+++ RECORDS SUPPLIED
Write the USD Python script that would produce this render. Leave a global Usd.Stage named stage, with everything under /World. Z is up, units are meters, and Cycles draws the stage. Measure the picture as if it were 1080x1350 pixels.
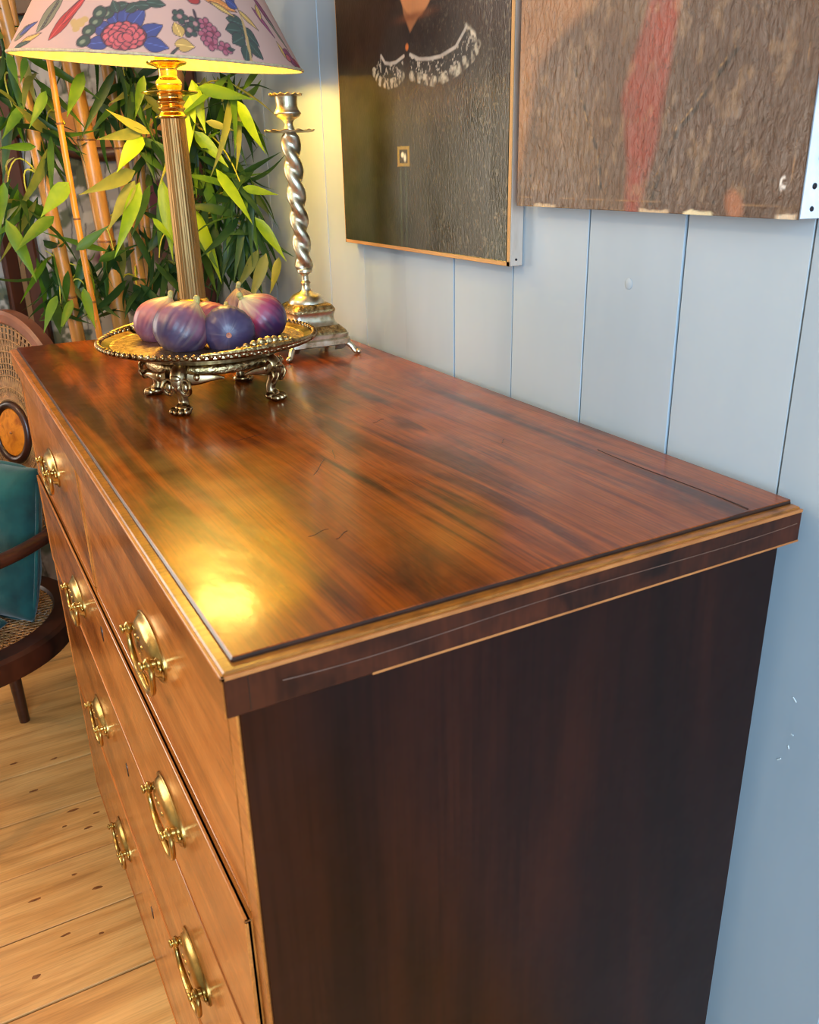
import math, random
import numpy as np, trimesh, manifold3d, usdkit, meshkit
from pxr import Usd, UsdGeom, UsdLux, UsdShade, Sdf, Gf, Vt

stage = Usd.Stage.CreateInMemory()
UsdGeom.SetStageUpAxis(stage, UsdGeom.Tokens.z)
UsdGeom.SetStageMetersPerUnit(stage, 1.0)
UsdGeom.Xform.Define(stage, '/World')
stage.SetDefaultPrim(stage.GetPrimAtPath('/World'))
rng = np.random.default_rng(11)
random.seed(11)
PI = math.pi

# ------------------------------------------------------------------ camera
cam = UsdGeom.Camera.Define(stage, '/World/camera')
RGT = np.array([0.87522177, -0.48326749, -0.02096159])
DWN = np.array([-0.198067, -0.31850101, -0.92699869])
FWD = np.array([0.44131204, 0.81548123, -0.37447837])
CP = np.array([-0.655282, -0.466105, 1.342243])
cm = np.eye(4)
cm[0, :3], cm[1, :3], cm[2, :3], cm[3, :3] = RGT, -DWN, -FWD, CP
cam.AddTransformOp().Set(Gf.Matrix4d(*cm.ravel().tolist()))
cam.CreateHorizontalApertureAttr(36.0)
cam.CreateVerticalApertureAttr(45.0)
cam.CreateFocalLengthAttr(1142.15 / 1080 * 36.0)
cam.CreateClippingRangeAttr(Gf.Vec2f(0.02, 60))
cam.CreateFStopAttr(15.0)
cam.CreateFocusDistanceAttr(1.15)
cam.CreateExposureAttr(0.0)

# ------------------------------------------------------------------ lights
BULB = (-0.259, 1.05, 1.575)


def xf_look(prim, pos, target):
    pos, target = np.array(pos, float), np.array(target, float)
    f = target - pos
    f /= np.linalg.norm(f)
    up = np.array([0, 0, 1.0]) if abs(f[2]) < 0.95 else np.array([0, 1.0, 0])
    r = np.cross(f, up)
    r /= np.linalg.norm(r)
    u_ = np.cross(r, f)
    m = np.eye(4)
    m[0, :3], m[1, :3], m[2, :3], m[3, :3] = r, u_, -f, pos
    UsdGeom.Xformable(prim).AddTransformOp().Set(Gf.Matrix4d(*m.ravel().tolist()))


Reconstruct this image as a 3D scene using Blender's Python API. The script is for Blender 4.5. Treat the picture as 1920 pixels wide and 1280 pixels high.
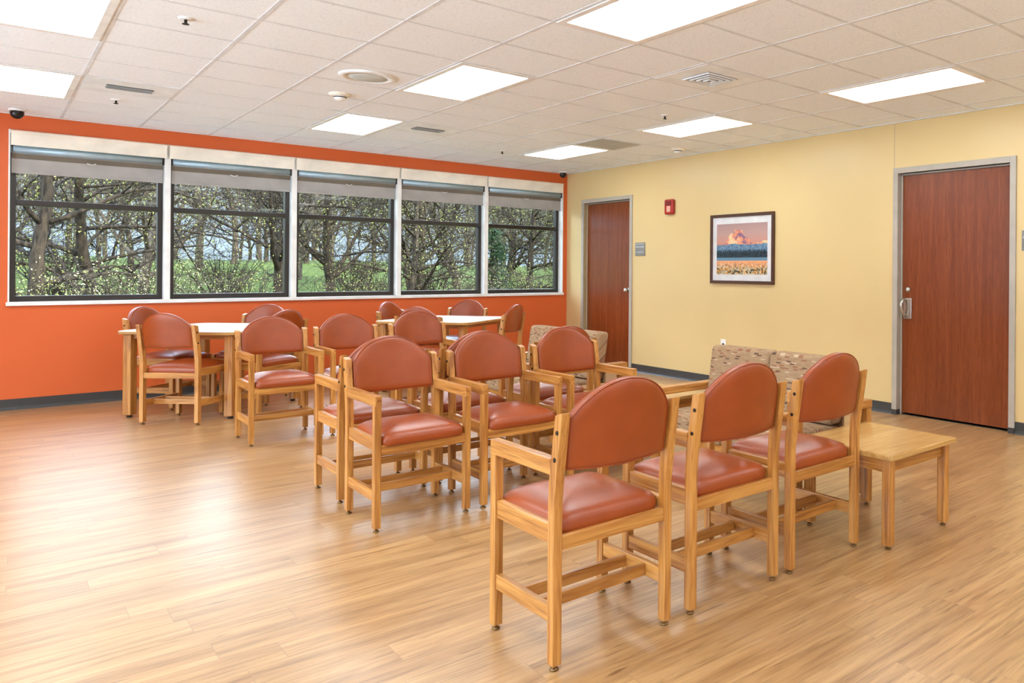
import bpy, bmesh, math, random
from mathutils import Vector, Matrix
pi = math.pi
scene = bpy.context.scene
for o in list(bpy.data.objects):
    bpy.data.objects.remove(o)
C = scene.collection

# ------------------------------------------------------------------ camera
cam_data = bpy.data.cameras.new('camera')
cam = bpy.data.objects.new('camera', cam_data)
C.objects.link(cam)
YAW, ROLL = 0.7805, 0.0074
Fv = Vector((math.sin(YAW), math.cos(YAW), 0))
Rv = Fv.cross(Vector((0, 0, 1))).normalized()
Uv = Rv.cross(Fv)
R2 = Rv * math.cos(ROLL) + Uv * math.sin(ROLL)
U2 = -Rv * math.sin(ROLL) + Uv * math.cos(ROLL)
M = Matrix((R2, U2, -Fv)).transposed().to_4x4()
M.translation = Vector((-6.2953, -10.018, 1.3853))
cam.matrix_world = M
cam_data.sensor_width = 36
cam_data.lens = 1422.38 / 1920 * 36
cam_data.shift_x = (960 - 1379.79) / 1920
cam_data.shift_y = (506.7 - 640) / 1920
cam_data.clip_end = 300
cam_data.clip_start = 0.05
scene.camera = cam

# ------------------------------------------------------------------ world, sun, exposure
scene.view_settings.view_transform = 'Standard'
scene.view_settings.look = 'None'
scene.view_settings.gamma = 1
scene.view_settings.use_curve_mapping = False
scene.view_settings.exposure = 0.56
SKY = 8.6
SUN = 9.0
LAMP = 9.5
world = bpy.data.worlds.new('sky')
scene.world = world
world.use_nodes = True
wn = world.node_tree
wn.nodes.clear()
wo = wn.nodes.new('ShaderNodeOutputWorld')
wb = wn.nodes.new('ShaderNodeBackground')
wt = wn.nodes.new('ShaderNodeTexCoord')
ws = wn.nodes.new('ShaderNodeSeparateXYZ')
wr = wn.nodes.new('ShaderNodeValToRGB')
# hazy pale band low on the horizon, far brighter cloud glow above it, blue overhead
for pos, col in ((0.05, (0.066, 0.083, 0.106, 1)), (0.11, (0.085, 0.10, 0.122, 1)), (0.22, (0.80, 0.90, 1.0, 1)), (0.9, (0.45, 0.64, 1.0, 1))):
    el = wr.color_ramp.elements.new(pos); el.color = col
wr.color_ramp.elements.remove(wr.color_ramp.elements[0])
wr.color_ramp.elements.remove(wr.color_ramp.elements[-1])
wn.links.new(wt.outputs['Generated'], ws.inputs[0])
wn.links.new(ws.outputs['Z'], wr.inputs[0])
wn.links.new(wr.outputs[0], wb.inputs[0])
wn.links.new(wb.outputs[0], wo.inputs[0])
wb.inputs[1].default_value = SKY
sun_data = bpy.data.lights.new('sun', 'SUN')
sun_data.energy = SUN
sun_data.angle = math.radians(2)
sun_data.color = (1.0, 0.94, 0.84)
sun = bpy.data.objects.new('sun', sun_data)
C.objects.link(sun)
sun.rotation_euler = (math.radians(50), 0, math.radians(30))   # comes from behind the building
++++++
§ TASK TO CARRY OUT:
Print the full listing exactly, dropping the pictures.

§ TASK OUTPUT:
Write the USD Python script that would produce this render. Leave a global Usd.Stage named stage, with everything under /World. Z is up, units are meters, and Cycles draws the stage. Measure the picture as if it were 1080x1350 pixels.
import math, random
import numpy as np, trimesh, manifold3d, usdkit, meshkit
from pxr import Usd, UsdGeom, UsdLux, UsdShade, Sdf, Gf, Vt

stage = Usd.Stage.CreateInMemory()
UsdGeom.SetStageUpAxis(stage, UsdGeom.Tokens.z)
UsdGeom.SetStageMetersPerUnit(stage, 1.0)
UsdGeom.Xform.Define(stage, '/World')
stage.SetDefaultPrim(stage.GetPrimAtPath('/World'))
rng = np.random.default_rng(11)
random.seed(11)
PI = math.pi

# ------------------------------------------------------------------ camera
cam = UsdGeom.Camera.Define(stage, '/World/camera')
RGT = np.array([0.87522177, -0.48326749, -0.02096159])
DWN = np.array([-0.198067, -0.31850101, -0.92699869])
FWD = np.array([0.44131204, 0.81548123, -0.37447837])
CP = np.array([-0.655282, -0.466105, 1.342243])
cm = np.eye(4)
cm[0, :3], cm[1, :3], cm[2, :3], cm[3, :3] = RGT, -DWN, -FWD, CP
cam.AddTransformOp().Set(Gf.Matrix4d(*cm.ravel().tolist()))
cam.CreateHorizontalApertureAttr(36.0)
cam.CreateVerticalApertureAttr(45.0)
cam.CreateFocalLengthAttr(1142.15 / 1080 * 36.0)
cam.CreateClippingRangeAttr(Gf.Vec2f(0.02, 60))
cam.CreateFStopAttr(15.0)
cam.CreateFocusDistanceAttr(1.15)
cam.CreateExposureAttr(0.0)

# ------------------------------------------------------------------ lights
BULB = (-0.259, 1.05, 1.575)


def xf_look(prim, pos, target):
    pos, target = np.array(pos, float), np.array(target, float)
    f = target - pos
    f /= np.linalg.norm(f)
    up = np.array([0, 0, 1.0]) if abs(f[2]) < 0.95 else np.array([0, 1.0, 0])
    r = np.cross(f, up)
    r /= np.linalg.norm(r)
    u_ = np.cross(r, f)
    m = np.eye(4)
    m[0, :3], m[1, :3], m[2, :3], m[3, :3] = r, u_, -f, pos
    UsdGeom.Xformable(prim).AddTransformOp().Set(Gf.Matrix4d(*m.ravel().tolist()))


Reconstruct this image as a 3D scene using Blender's Python API. The script is for Blender 4.5. Treat the picture as 1920 pixels wide and 1280 pixels high.
import bpy, bmesh, math, random
from mathutils import Vector, Matrix
pi = math.pi
scene = bpy.context.scene
for o in list(bpy.data.objects):
    bpy.data.objects.remove(o)
C = scene.collection

# ------------------------------------------------------------------ camera
cam_data = bpy.data.cameras.new('camera')
cam = bpy.data.objects.new('camera', cam_data)
C.objects.link(cam)
YAW, ROLL = 0.7805, 0.0074
Fv = Vector((math.sin(YAW), math.cos(YAW), 0))
Rv = Fv.cross(Vector((0, 0, 1))).normalized()
Uv = Rv.cross(Fv)
R2 = Rv * math.cos(ROLL) + Uv * math.sin(ROLL)
U2 = -Rv * math.sin(ROLL) + Uv * math.cos(ROLL)
M = Matrix((R2, U2, -Fv)).transposed().to_4x4()
M.translation = Vector((-6.2953, -10.018, 1.3853))
cam.matrix_world = M
cam_data.sensor_width = 36
cam_data.lens = 1422.38 / 1920 * 36
cam_data.shift_x = (960 - 1379.79) / 1920
cam_data.shift_y = (506.7 - 640) / 1920
cam_data.clip_end = 300
cam_data.clip_start = 0.05
scene.camera = cam

# ------------------------------------------------------------------ world, sun, exposure
scene.view_settings.view_transform = 'Standard'
scene.view_settings.look = 'None'
scene.view_settings.gamma = 1
scene.view_settings.use_curve_mapping = False
scene.view_settings.exposure = 0.56
SKY = 8.6
SUN = 9.0
LAMP = 9.5
world = bpy.data.worlds.new('sky')
scene.world = world
world.use_nodes = True
wn = world.node_tree
wn.nodes.clear()
wo = wn.nodes.new('ShaderNodeOutputWorld')
wb = wn.nodes.new('ShaderNodeBackground')
wt = wn.nodes.new('ShaderNodeTexCoord')
ws = wn.nodes.new('ShaderNodeSeparateXYZ')
wr = wn.nodes.new('ShaderNodeValToRGB')
# hazy pale band low on the horizon, far brighter cloud glow above it, blue overhead
for pos, col in ((0.05, (0.066, 0.083, 0.106, 1)), (0.11, (0.085, 0.10, 0.122, 1)), (0.22, (0.80, 0.90, 1.0, 1)), (0.9, (0.45, 0.64, 1.0, 1))):
    el = wr.color_ramp.elements.new(pos); el.color = col
wr.color_ramp.elements.remove(wr.color_ramp.elements[0])
wr.color_ramp.elements.remove(wr.color_ramp.elements[-1])
wn.links.new(wt.outputs['Generated'], ws.inputs[0])
wn.links.new(ws.outputs['Z'], wr.inputs[0])
wn.links.new(wr.outputs[0], wb.inputs[0])
wn.links.new(wb.outputs[0], wo.inputs[0])
wb.inputs[1].default_value = SKY
sun_data = bpy.data.lights.new('sun', 'SUN')
sun_data.energy = SUN
sun_data.angle = math.radians(2)
sun_data.color = (1.0, 0.94, 0.84)
sun = bpy.data.objects.new('sun', sun_data)
C.objects.link(sun)
sun.rotation_euler = (math.radians(50), 0, math.radians(30))   # comes from behind the building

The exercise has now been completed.